- **AIM OF THE EXERCISE**
Write out each line exactly as it stands, please.

^^^^^^^^^^^^^^^^

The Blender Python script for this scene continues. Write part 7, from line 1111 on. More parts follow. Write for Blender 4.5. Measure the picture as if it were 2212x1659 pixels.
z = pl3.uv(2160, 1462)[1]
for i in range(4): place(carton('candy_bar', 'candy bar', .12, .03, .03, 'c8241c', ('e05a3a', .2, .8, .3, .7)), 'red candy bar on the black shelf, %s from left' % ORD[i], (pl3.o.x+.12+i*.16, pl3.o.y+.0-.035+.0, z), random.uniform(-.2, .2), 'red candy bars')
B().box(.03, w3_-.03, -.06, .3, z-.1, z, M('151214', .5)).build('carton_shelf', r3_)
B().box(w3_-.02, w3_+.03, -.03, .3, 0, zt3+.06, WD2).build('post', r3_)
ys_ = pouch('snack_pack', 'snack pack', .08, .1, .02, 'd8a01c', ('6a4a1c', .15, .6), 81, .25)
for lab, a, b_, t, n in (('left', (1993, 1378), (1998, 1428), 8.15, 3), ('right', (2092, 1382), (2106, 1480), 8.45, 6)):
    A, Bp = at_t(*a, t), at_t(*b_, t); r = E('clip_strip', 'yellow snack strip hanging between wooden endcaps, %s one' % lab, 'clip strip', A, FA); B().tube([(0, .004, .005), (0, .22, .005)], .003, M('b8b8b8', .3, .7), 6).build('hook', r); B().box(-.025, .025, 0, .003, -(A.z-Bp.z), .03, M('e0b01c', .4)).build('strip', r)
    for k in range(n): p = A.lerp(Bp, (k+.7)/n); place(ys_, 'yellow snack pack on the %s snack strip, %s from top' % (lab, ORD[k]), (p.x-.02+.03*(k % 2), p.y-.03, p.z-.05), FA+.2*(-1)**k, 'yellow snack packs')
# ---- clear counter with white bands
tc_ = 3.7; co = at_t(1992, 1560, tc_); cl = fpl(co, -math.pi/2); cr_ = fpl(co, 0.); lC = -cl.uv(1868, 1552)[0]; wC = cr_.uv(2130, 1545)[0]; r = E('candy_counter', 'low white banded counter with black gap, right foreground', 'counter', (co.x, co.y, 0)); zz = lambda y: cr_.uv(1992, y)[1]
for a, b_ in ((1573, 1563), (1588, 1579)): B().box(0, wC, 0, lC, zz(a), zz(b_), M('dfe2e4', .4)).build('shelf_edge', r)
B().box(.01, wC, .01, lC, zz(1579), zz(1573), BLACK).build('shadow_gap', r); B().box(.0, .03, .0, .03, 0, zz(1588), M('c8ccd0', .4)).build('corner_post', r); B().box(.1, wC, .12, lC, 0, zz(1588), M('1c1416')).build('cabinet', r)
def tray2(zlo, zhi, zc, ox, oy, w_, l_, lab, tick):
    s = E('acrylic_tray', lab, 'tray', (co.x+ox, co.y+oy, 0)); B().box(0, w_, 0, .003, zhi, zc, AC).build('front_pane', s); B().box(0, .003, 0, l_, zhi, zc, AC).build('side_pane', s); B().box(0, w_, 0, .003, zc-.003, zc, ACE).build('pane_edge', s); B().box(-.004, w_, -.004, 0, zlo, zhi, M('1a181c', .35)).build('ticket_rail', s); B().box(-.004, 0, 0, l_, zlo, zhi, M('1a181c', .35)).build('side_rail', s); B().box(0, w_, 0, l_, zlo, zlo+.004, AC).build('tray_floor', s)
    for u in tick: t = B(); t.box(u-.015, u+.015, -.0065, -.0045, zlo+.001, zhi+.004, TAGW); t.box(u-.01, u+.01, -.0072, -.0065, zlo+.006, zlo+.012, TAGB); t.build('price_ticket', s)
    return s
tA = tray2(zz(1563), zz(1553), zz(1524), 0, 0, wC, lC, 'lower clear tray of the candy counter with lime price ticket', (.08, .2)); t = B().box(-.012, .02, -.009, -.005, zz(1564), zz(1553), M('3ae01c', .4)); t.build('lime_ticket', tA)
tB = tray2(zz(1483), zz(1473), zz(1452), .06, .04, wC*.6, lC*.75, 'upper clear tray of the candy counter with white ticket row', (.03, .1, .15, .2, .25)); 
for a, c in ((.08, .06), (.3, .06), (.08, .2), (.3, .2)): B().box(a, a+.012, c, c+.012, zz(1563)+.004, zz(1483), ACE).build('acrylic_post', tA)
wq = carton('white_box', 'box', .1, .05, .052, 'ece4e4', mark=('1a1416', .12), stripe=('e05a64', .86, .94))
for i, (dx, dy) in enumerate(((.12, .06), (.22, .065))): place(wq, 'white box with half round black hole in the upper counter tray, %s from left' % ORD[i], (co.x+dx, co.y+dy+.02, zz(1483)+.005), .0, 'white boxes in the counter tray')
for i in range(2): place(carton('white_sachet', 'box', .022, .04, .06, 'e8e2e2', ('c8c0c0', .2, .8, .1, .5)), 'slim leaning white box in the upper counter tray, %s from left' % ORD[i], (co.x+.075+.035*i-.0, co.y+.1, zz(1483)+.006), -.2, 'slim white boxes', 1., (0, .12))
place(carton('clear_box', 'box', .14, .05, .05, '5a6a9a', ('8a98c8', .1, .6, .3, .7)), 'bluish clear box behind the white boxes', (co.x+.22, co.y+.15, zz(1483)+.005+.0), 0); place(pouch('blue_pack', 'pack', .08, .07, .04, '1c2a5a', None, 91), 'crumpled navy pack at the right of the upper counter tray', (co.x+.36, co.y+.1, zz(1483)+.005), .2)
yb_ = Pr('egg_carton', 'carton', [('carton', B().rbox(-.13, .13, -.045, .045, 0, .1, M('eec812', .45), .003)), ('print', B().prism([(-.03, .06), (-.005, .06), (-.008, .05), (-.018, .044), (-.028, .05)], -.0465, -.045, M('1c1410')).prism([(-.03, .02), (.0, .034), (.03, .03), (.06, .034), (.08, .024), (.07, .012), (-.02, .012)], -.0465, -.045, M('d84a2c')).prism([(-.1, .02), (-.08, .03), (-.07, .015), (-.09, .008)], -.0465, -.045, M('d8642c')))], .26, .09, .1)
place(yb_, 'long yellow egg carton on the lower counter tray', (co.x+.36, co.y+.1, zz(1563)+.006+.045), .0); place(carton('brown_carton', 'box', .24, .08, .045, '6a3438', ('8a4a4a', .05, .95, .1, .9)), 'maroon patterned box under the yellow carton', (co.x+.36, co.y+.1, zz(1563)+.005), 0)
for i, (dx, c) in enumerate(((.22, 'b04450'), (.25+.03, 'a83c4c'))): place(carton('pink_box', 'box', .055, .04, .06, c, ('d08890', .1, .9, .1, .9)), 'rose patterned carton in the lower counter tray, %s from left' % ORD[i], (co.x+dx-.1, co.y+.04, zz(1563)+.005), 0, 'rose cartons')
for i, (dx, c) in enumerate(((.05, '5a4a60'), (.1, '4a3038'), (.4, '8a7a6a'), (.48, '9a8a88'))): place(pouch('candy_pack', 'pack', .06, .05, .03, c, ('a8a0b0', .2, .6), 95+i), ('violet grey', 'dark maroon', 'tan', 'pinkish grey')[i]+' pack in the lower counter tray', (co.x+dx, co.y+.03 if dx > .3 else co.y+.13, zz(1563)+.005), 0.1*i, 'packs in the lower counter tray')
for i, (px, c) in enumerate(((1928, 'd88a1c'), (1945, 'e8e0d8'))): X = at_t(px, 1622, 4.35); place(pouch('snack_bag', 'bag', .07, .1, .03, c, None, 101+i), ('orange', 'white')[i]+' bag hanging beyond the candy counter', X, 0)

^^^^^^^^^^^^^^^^

- **COMPLETED TASK**
The Blender Python script for this scene continues. Write part 7, from line 1111 on. More parts follow. Write for Blender 4.5. Measure the picture as if it were 2212x1659 pixels.
z = pl3.uv(2160, 1462)[1]
for i in range(4): place(carton('candy_bar', 'candy bar', .12, .03, .03, 'c8241c', ('e05a3a', .2, .8, .3, .7)), 'red candy bar on the black shelf, %s from left' % ORD[i], (pl3.o.x+.12+i*.16, pl3.o.y+.0-.035+.0, z), random.uniform(-.2, .2), 'red candy bars')
B().box(.03, w3_-.03, -.06, .3, z-.1, z, M('151214', .5)).build('carton_shelf', r3_)
B().box(w3_-.02, w3_+.03, -.03, .3, 0, zt3+.06, WD2).build('post', r3_)
ys_ = pouch('snack_pack', 'snack pack', .08, .1, .02, 'd8a01c', ('6a4a1c', .15, .6), 81, .25)
for lab, a, b_, t, n in (('left', (1993, 1378), (1998, 1428), 8.15, 3), ('right', (2092, 1382), (2106, 1480), 8.45, 6)):
    A, Bp = at_t(*a, t), at_t(*b_, t); r = E('clip_strip', 'yellow snack strip hanging between wooden endcaps, %s one' % lab, 'clip strip', A, FA); B().tube([(0, .004, .005), (0, .22, .005)], .003, M('b8b8b8', .3, .7), 6).build('hook', r); B().box(-.025, .025, 0, .003, -(A.z-Bp.z), .03, M('e0b01c', .4)).build('strip', r)
    for k in range(n): p = A.lerp(Bp, (k+.7)/n); place(ys_, 'yellow snack pack on the %s snack strip, %s from top' % (lab, ORD[k]), (p.x-.02+.03*(k % 2), p.y-.03, p.z-.05), FA+.2*(-1)**k, 'yellow snack packs')
# ---- clear counter with white bands
tc_ = 3.7; co = at_t(1992, 1560, tc_); cl = fpl(co, -math.pi/2); cr_ = fpl(co, 0.); lC = -cl.uv(1868, 1552)[0]; wC = cr_.uv(2130, 1545)[0]; r = E('candy_counter', 'low white banded counter with black gap, right foreground', 'counter', (co.x, co.y, 0)); zz = lambda y: cr_.uv(1992, y)[1]
for a, b_ in ((1573, 1563), (1588, 1579)): B().box(0, wC, 0, lC, zz(a), zz(b_), M('dfe2e4', .4)).build('shelf_edge', r)
B().box(.01, wC, .01, lC, zz(1579), zz(1573), BLACK).build('shadow_gap', r); B().box(.0, .03, .0, .03, 0, zz(1588), M('c8ccd0', .4)).build('corner_post', r); B().box(.1, wC, .12, lC, 0, zz(1588), M('1c1416')).build('cabinet', r)
def tray2(zlo, zhi, zc, ox, oy, w_, l_, lab, tick):
    s = E('acrylic_tray', lab, 'tray', (co.x+ox, co.y+oy, 0)); B().box(0, w_, 0, .003, zhi, zc, AC).build('front_pane', s); B().box(0, .003, 0, l_, zhi, zc, AC).build('side_pane', s); B().box(0, w_, 0, .003, zc-.003, zc, ACE).build('pane_edge', s); B().box(-.004, w_, -.004, 0, zlo, zhi, M('1a181c', .35)).build('ticket_rail', s); B().box(-.004, 0, 0, l_, zlo, zhi, M('1a181c', .35)).build('side_rail', s); B().box(0, w_, 0, l_, zlo, zlo+.004, AC).build('tray_floor', s)
    for u in tick: t = B(); t.box(u-.015, u+.015, -.0065, -.0045, zlo+.001, zhi+.004, TAGW); t.box(u-.01, u+.01, -.0072, -.0065, zlo+.006, zlo+.012, TAGB); t.build('price_ticket', s)
    return s
tA = tray2(zz(1563), zz(1553), zz(1524), 0, 0, wC, lC, 'lower clear tray of the candy counter with lime price ticket', (.08, .2)); t = B().box(-.012, .02, -.009, -.005, zz(1564), zz(1553), M('3ae01c', .4)); t.build('lime_ticket', tA)
tB = tray2(zz(1483), zz(1473), zz(1452), .06, .04, wC*.6, lC*.75, 'upper clear tray of the candy counter with white ticket row', (.03, .1, .15, .2, .25)); 
for a, c in ((.08, .06), (.3, .06), (.08, .2), (.3, .2)): B().box(a, a+.012, c, c+.012, zz(1563)+.004, zz(1483), ACE).build('acrylic_post', tA)
wq = carton('white_box', 'box', .1, .05, .052, 'ece4e4', mark=('1a1416', .12), stripe=('e05a64', .86, .94))
for i, (dx, dy) in enumerate(((.12, .06), (.22, .065))): place(wq, 'white box with half round black hole in the upper counter tray, %s from left' % ORD[i], (co.x+dx, co.y+dy+.02, zz(1483)+.005), .0, 'white boxes in the counter tray')
for i in range(2): place(carton('white_sachet', 'box', .022, .04, .06, 'e8e2e2', ('c8c0c0', .2, .8, .1, .5)), 'slim leaning white box in the upper counter tray, %s from left' % ORD[i], (co.x+.075+.035*i-.0, co.y+.1, zz(1483)+.006), -.2, 'slim white boxes', 1., (0, .12))
place(carton('clear_box', 'box', .14, .05, .05, '5a6a9a', ('8a98c8', .1, .6, .3, .7)), 'bluish clear box behind the white boxes', (co.x+.22, co.y+.15, zz(1483)+.005+.0), 0); place(pouch('blue_pack', 'pack', .08, .07, .04, '1c2a5a', None, 91), 'crumpled navy pack at the right of the upper counter tray', (co.x+.36, co.y+.1, zz(1483)+.005), .2)
yb_ = Pr('egg_carton', 'carton', [('carton', B().rbox(-.13, .13, -.045, .045, 0, .1, M('eec812', .45), .003)), ('print', B().prism([(-.03, .06), (-.005, .06), (-.008, .05), (-.018, .044), (-.028, .05)], -.0465, -.045, M('1c1410')).prism([(-.03, .02), (.0, .034), (.03, .03), (.06, .034), (.08, .024), (.07, .012), (-.02, .012)], -.0465, -.045, M('d84a2c')).prism([(-.1, .02), (-.08, .03), (-.07, .015), (-.09, .008)], -.0465, -.045, M('d8642c')))], .26, .09, .1)
place(yb_, 'long yellow egg carton on the lower counter tray', (co.x+.36, co.y+.1, zz(1563)+.006+.045), .0); place(carton('brown_carton', 'box', .24, .08, .045, '6a3438', ('8a4a4a', .05, .95, .1, .9)), 'maroon patterned box under the yellow carton', (co.x+.36, co.y+.1, zz(1563)+.005), 0)
for i, (dx, c) in enumerate(((.22, 'b04450'), (.25+.03, 'a83c4c'))): place(carton('pink_box', 'box', .055, .04, .06, c, ('d08890', .1, .9, .1, .9)), 'rose patterned carton in the lower counter tray, %s from left' % ORD[i], (co.x+dx-.1, co.y+.04, zz(1563)+.005), 0, 'rose cartons')
for i, (dx, c) in enumerate(((.05, '5a4a60'), (.1, '4a3038'), (.4, '8a7a6a'), (.48, '9a8a88'))): place(pouch('candy_pack', 'pack', .06, .05, .03, c, ('a8a0b0', .2, .6), 95+i), ('violet grey', 'dark maroon', 'tan', 'pinkish grey')[i]+' pack in the lower counter tray', (co.x+dx, co.y+.03 if dx > .3 else co.y+.13, zz(1563)+.005), 0.1*i, 'packs in the lower counter tray')
for i, (px, c) in enumerate(((1928, 'd88a1c'), (1945, 'e8e0d8'))): X = at_t(px, 1622, 4.35); place(pouch('snack_bag', 'bag', .07, .1, .03, c, None, 101+i), ('orange', 'white')[i]+' bag hanging beyond the candy counter', X, 0)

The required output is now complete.